Am 28. Juli durften wir noch das Schauspiel einer Mondfinsternis vom Vordeck von Meerkat erleben. Ich hatte auch noch die totale Mondfinsternis fotografiert. Auf dem schwarzen Bild kann man leider nichts erkennen.
Eine Begegnung in Myrina ist noch zu erwähnen: Während mir die Friseurin die Haare schnitt, übte sie mit mir die Aussprache schwieriger griechischer Wörter. Wir hatten viel Spaß dabei. Und als meine Haare wieder kurz genug waren und sie den Frisierumhang entfernte, war ich klatschnass geschwitzt. Kurzerhand nahm die Friseurin ihren Föhn und pustete mich trocken. Dabei lernte ich noch ein paar weitere Vokabeln. Hoffentlich ist bei unserem nächsten Besuch in Myrina wieder ein Friseurbesuch fällig. (Wer mich kennt, weiß, dass ich extrem ungern zum Friseur gehe.)
So schön es in Myrina auch war, wurden uns die vielen Menschen und Boote an der Stadtpier zu viel. Wir hatten auf dem Weg nach Myrina gesehen, dass es hier viele Ankerbuchten gab, die sehr ruhig und schön wirkten.

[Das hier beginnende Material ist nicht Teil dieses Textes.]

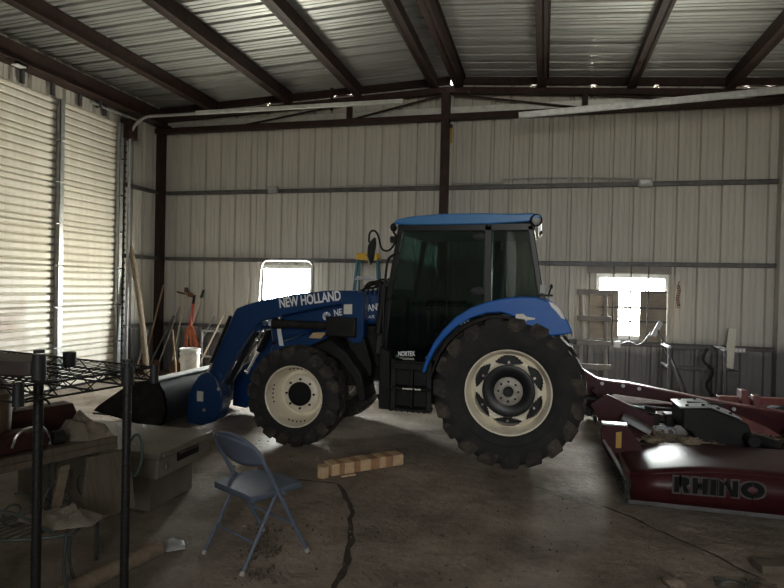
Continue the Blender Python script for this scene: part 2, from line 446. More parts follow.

Also beschlossen wir, noch eine Nacht in einer dieser wunderschönen Buchten zu ankern, bevor wir uns langsam in Richtung Euböa aufmachten, um unseren Sohn Jan Kristof mit Anhang zu treffen. Die Bucht war landschaftlich wirklich wunderschön. Meerkat war allein mit uns. Doch am Abend wurden wir von lauter Musik aus zwei verschiedenen Tavernen, die am Strand waren überrascht. Diese Mixtur aus griechischer und internationaler Popmusik dämpfte unsere Stimmung. Die Musik beschallte uns bis in die frühen Morgenstunden, sodass wir froh waren, nach dem Frühstück unsere Reise fortsetzen können.